Students can achieve a high level of visibility when they realize their power as students to raise attention within the university community, in addition to helping union-organized actions and drives.

Last Spring at Stanford, MeCHa and SLAC students leafletted daily, collected hundreds of signatures, wrote letters to the Daily and held a rally in support of food-service workers who were trying to negotiate a fair contract with their employer, Bon Appetit, an agency subcontracted by the university.

These workers can hardly support their families (who are forced to live outside of Palo Alto) with starting wages between $6-7 an hour and exorbitantly priced health-care options ($182month).

Nevertheless, Bon Appetit would not budge over a nominal twenty cent raise.  When students got involved, Bon Appetit felt the pressure and a contract was signed in two weeks (the first contract took over a year), which included a yearly scaled wage increase, thirty-five cents the first year, fifty cents the second and three percent for the third.

As campus activists prepare for another year of rising-intensity campaigns, there loom many uncertainties and unanswered questions of strategy that cut near to the center of the political character of student labor activism.

Several commentators have suspected that the widespread popularity of the anti-sweatshop movement signals the limitations of student-labor activism: that while students may be willing to pay attention to the grossest violations of labor relations, they will be less apt to support American workers in ordinary jobs.

The media perception of campus labor activism, by focusing on the growing anti-sweatshop movement both to the exclusion of other campaigns and without deeper discussions of the political arc of student labor activism, has fed this suspicion.

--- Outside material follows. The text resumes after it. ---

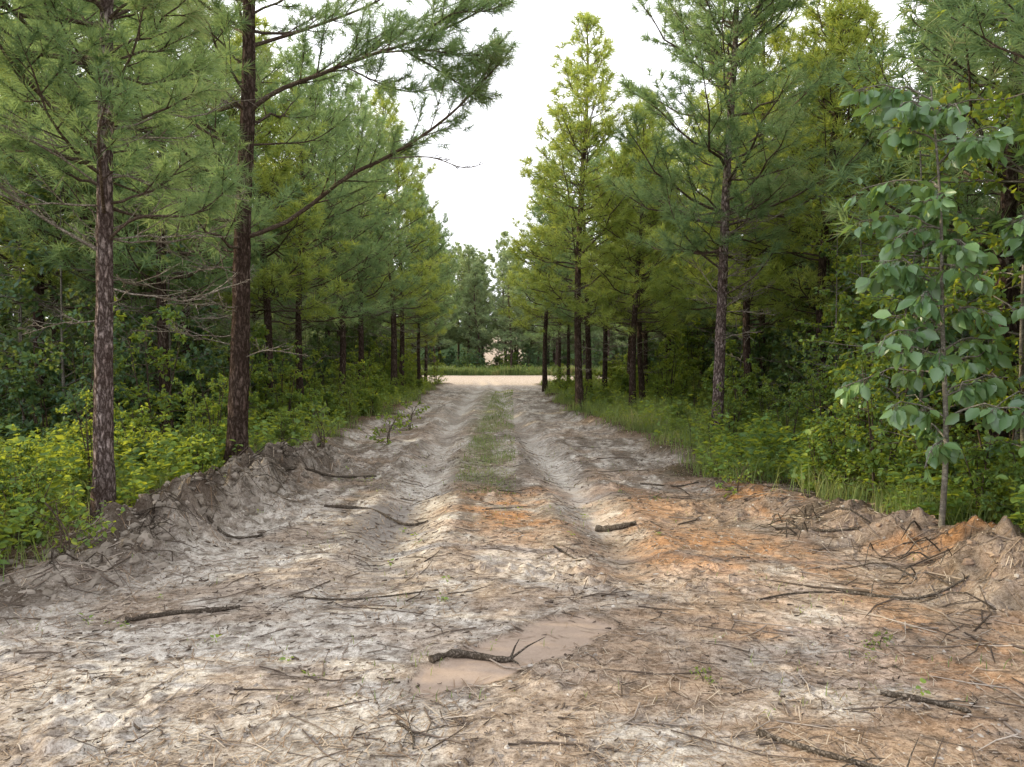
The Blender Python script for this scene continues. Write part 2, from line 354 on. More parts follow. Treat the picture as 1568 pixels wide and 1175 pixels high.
def pine(rng, H, cb, maxR, r0, k=45, L=.19, w=.008, step=.42, trunk=None, filt=None, extra=[], dead=(1.0, 10),
         hero=False, per=(4, 6), tsp=.22, prof=.62, nside=12, dens=1.0, flare=.35):
    mb = MB()
    if trunk is None:
        tz = np.linspace(-.15, H, 14)
        a = rng.uniform(-.18, .18, 4); tx = a[0]*(tz/H)*1.5+a[1]*np.sin(tz*.7); ty = a[2]*(tz/H)*1.5+a[3]*np.sin(tz*.6)
        tr = np.stack([tx-tx[0], ty-ty[0], tz], -1)
    else: tr = smoothpath(trunk, 60)
    kk = 260 if hero else 24
    P = smoothpath(tr, kk); hz = P[:, 2]
    rad = r0*np.clip(1-hz/H, .01, 1)**.75+.008; rad = rad*(1+flare*np.exp(-np.clip(hz, 0, None)/.3)); rad[-1] = .004
    ns = 28 if hero else nside
    V, F = tube(P, rad, ns)
    if hero:
        c = np.repeat(P, ns, 0); dv = V-c; ang = np.arctan2(dv[:, 1], dv[:, 0])
        nz = fbm(np.cos(ang)*2.2+np.sin(ang)*3.1+7+V[:, 0]*0, V[:, 2]*7+np.sin(ang)*1.5, 5, 3)-.5
        nz2 = fbm(ang*4, V[:, 2]*14, 6, 2)-.5
        V = c+dv*(1+.2*nz+.16*nz2)[:, None]
    mb.add(V, F, 0)
    def tp(z):
        i = np.clip(np.searchsorted(hz, z), 1, len(P)-1); f = (z-hz[i-1])/max(hz[i]-hz[i-1], 1e-6); return P[i-1]*(1-f)+P[i]*f
    z = cb
    while z < H-.15:
        t = (z-cb)/(H-cb); nb = rng.integers(*per); a0 = rng.uniform(0, 6.28)
        for j in range(nb):
            zz = z+rng.uniform(-.18, .18); az = a0+j*6.283/nb+rng.uniform(-.4, .4)
            ln = maxR*(1-t)**prof*rng.uniform(.5, 1.15)*(.75+.25*min(1, t*5))+.15
            el = math.radians(6+45*t+rng.uniform(-12, 15))
            if filt:
                f = filt(zz, az)
                if f <= 0: continue
                ln *= f
            pa = branch_path(tp(zz), az, el, ln, rng, curl=rng.uniform(.2, .42))
            rb = min(.006+.010*ln, rad[np.clip(np.searchsorted(hz, zz), 0, len(P)-1)]*.6)
            grow_branch(mb, pa, rb, rng, k, L, w, tsp, dens=dens)
        z += step*rng.uniform(.7, 1.3)*(1-.25*t)
    top = tp(H); mb.add(*needles(np.array([top, top-[0, 0, .2], top-[0, 0, .4]]), np.array([[0, 0, 1.0]]*3), k, L, w, rng), 1)
    for q in range(dead[1]):
        zz = rng.uniform(dead[0], cb+.8); az = rng.uniform(0, 6.28)
        if filt and filt(zz, az) <= 0: continue
        ln = rng.uniform(.4, 1.5)*(.5+.5*zz/cb)
        grow_branch(mb, branch_path(tp(zz), az, math.radians(rng.uniform(-10, 30)), ln, rng, curl=rng.uniform(-.2, .3)), .004+.005*ln, rng, k, L, w, bare=True)
    for e in extra: grow_branch(mb, smoothpath(e['pts'], 16), e['r'], rng, e.get('k', k), e.get('L', L), w, e.get('sp', .13), e.get('sf', .3), e.get('sl', .4), bare=e.get('bare', False), sides=7, lmax=e.get('lmax', .6), dens=e.get('dens', 1.3))
    return mb

def gz(x, y): return float(height(np.array([x]), np.array([y]))[0])
PM = [M_bark, M_needle, M_branch, M_deadb]; PMY = [M_bark, M_needle_suntint, M_branch, M_deadb]; PMG = [M_bark_g, M_needle, M_branch, M_deadb]; PMF = [M_bark, M_needle_haze, M_branch, M_deadb]
rA = np.random.default_rng(11)
fA = lambda z, a: (0.6 if math.cos(a) > .55 else 1.0)*(0.9 if math.sin(a) < -.6 else 1)
mA = pine(rA, 9.0, 2.95, 2.1, .078, k=56, L=.20, w=.0062, step=.38, hero=True, filt=fA, tsp=.17, dead=(1.7, 22), per=(4, 7), flare=.5,
             trunk=[(0, 0, -.2), (.02, 0, 1.2), (.05, 0, 2.2), (.08, 0, 3.6), (.11, .02, 4.8), (.16, .05, 7), (.15, .05, 9.0)],
             extra=[dict(pts=[(.04, 0, 2.42), (-.45, -.2, 2.75), (-.95, -.4, 3.2)], r=.018, bare=True),
                    dict(pts=[(.05, 0, 2.5), (.4, -.1, 2.72), (.9, -.1, 2.75), (1.3, -.2, 3.0)], r=.018, sf=.5, sl=.5),
                    dict(pts=[(.06, 0, 2.75), (.3, -.5, 2.95), (.5, -.9, 3.25), (.7, -1.1, 3.5)], r=.016, sf=.4),
                    dict(pts=[(.08, 0, 3.5), (.3, -.2, 3.85), (.55, -.4, 4.1), (.7, -.5, 4.5)], r=.018, sf=.5)])
meA = mA.mesh('pine_a', PMG); obj('pine_tree', meA, (-3.72, 7.0, gz(-3.72, 7.0)))
rB = np.random.default_rng(12)
def fB(z, a):
    c = math.cos(a)
    if c > .35 and z < 5.3: return 0
    return .8 if c > .2 else 1
mB = pine(rB, 10.5, 3.0, 2.3, .118, k=50, L=.20, w=.0070, step=.40, hero=True, filt=fB, tsp=.18, dead=(1.6, 18), per=(4, 7),
             trunk=[(0, 0, -.2), (.06, 0, 1.0), (.10, 0, 2.0), (.14, 0, 3.2), (.22, 0, 4.6), (.25, 0, 6.1), (.27, 0, 8.2), (.27, 0, 10.5)],
             extra=[dict(pts=[(.14, 0, 2.95), (.76, -.1, 3.16), (1.5, -.4, 3.6), (2.0, -.6, 3.78), (2.48, -.7, 4.03), (2.86, -.7, 4.33), (3.2, -.7, 4.68), (3.5, -.75, 5.0)], r=.030, sf=.25, sl=.28, sp=.14, lmax=.9, dens=1.8, L=.20, k=40),
                    dict(pts=[(.22, 0, 4.5), (.6, -.1, 4.72), (1.2, -.3, 4.86), (1.75, -.5, 4.98), (2.4, -.7, 5.1), (3.0, -.7, 5.36), (3.42, -.7, 5.62)], r=.032, sf=.2, sl=.34, sp=.14, lmax=1.0, dens=1.9, k=40),
                    dict(pts=[(1.2, -.3, 4.86), (1.8, -.2, 5.2), (2.4, -.3, 5.5), (2.95, -.3, 5.75)], r=.018, sf=.2, sl=.45, sp=.14, lmax=.8, dens=1.8, k=40),
                    dict(pts=[(2.0, -.6, 5.0), (2.5, -.8, 4.95), (3.0, -.9, 4.85), (3.35, -.9, 4.95)], r=.012, sf=.1, sl=.5, sp=.14, lmax=.6, dens=2, k=40),
                    dict(pts=[(2.2, -.6, 5.05), (2.6, -.5, 4.85), (3.0, -.5, 4.6), (3.25, -.5, 4.5)], r=.011, sf=.1, sl=.5, sp=.14, lmax=.6, dens=2, k=40),
                    dict(pts=[(2.86, -.7, 4.33), (3.1, -.5, 4.7), (3.25, -.4, 5.0), (3.3, -.4, 5.2)], r=.011, sf=.1, sl=.6, sp=.14, lmax=.6, dens=2.2, k=40),
                    dict(pts=[(1.5, -.4, 4.92), (1.9, -.5, 4.7), (2.3, -.6, 4.55), (2.7, -.6, 4.6)], r=.011, sf=.2, sl=.5, sp=.14, lmax=.5, dens=1.8, k=40),
                    dict(pts=[(2.4, -.7, 5.1), (2.8, -.9, 5.3), (3.2, -1.0, 5.3), (3.5, -1.0, 5.4)], r=.012, sf=.1, sl=.5, sp=.14, lmax=.6, dens=2, k=40),
                    dict(pts=[(.24, 0, 5.3), (.9, .2, 5.6), (1.7, .3, 5.95), (2.4, .2, 6.3)], r=.026, sf=.3, sl=.4, sp=.15, lmax=.8, k=36),
                    dict(pts=[(.2, 0, 4.1), (.5, .3, 4.2), (.9, .5, 4.3), (1.3, .6, 4.6)], r=.016, sf=.3, sl=.45, sp=.16, k=36),
                    dict(pts=[(2.0, -.6, 3.78), (2.5, -.4, 3.85), (2.9, -.3, 3.75), (3.15, -.3, 3.8)], r=.010, sf=.4, sl=.3, bare=True),
                    dict(pts=[(.12, 0, 1.45), (.5, -.3, 1.55), (.95, -.4, 1.5)], r=.010, bare=True)])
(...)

But the increasing emphasis of the USAS campaign on full public disclosure, grassroots monitoring of workplace conditions, and criticism of the World Trade Organization, has affirmed the radical edge of a movement threatened with co-optation by the weak, apparel industries-concocted Fair Labor Association.

Pushing the envelope of a potentially more radical student involvement with labor is the living wage movement, exemplified by such schools as Johns Hopkins University, Harvard, and the University of Virginia.

Living wage campaigns, as well as the many efforts of student groups involved in organizing the university and student work forces, represents another side of student labor activism, one that is locally-based and tied in with union efforts.  And although most student campaigns focus on single issues, like sweatshops or living wages, these issues are opening the space for wider discussion.

USAS is already calling to incorporate living wage standards into all University Codes of Conduct, and solidarity is growing among students involved in differently focused campaigns.

Justice and Dignity

The idea that inspires students today is that times again are changing, and that we can forge a movement, or at least a generational shift, towards realizing that justice is not justice without economic justice.

For now, we are using the university as our fighting grounds, and our weapons, for preserving human dignity in this competitive corporate world.

The Students and Labor conferences, along with the network they helped to create, have opened space for the elaboration of student involvement with the labor movement.  With the help of the national student-labor association and other national group efforts, student labor groups may become as much a fixture of campus politics as are environmental groups.

And if what has been accomplished so far is any example, the scope of student labor activism will continue to broaden and deepen, perhaps into a real vision of social change.


Eli Eduardo Naduris-Weissman was an organizer of the Stanford Students and Labor Conference.  He is an undergraduate at Stanford.